The SpaceX IPO is shaping up to be one of the most closely watched market debuts in recent history.

According to Reuters, Wall Street is already focused on the expected listing of Elon Musk’s rocket and satellite company next month. However, the bigger question may not be whether investors want SpaceX shares, but whether the IPO’s lofty valuation leaves room for long-term gains.

Reuters analyzed the 50 IPOs with the highest valuations over the past five years and found that investors would have been better off buying an S&P 500 index fund about three-quarters of the time. The analysis showed that a buyer who purchased each of those IPOs at the offer price would be up an average of 27% through May 21, compared with an average S&P 500 gain of 53% over the same periods.

The comparison is important because retail investors often cannot buy shares at the IPO price. In many cases, they enter only after first-day trading begins, when excitement can push prices higher. Reuters noted that historical returns for investors buying during the first day’s trading frenzy were even weaker.
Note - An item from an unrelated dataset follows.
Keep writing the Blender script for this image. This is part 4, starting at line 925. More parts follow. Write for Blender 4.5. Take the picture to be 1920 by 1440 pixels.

For SpaceX, the valuation is the biggest talking point.

Reuters reported that the company is targeting a $1.75 trillion valuation. At that level, its price-to-sales ratio would be nearly 100, compared with Nvidia’s price-to-sales ratio of 24. The report also noted that SpaceX lost nearly $5 billion last year.

University of Florida finance professor Jay Ritter, who studies IPOs, told Reuters that companies with very high valuations measured by price-to-sales ratios often face the toughest post-listing performance. “Every one of these companies where investors are willing to pay a very high price-to-sales ratio has a compelling story for why the future potentially can be really bright,” Ritter said. “But, you know, stuff could go wrong.”

That does not mean all hot IPOs disappoint.

Reuters pointed to AI-linked chip designers Astera Labs and Arm Holdings as standout winners. Astera Labs has climbed more than 700% since its 2024 IPO, while Arm has gained about 400% since its 2023 debut. Both have beaten the broader market.

Still, the broader lesson from recent listings is that strong narratives do not always convert into stronger returns. Some investors may be drawn to SpaceX’s leadership in reusable rockets, satellite internet, and future-facing projects around Mars, Starlink, and AI infrastructure.

SpaceX’s own public materials describe the company as one that “designs, manufactures and launches advanced rockets and spacecraft,” with its founding mission centered on revolutionizing space technology.

The IPO may also stand out for retail access. Business Insider reported that SpaceX’s filing lists Charles Schwab, Fidelity, Robinhood, SoFi, and E-Trade by Morgan Stanley among platforms through which retail investors could buy Class A shares at the IPO price and timing.

However, the Reuters analysis suggests investors may need to separate SpaceX’s popularity from its market math.

If SpaceX delivers on its long-term ambitions, the IPO could become a defining moment for public-market interest in space, AI, and satellite infrastructure. If not, it may join the long list of high-profile IPOs that generated massive early attention but struggled to beat a simple index fund.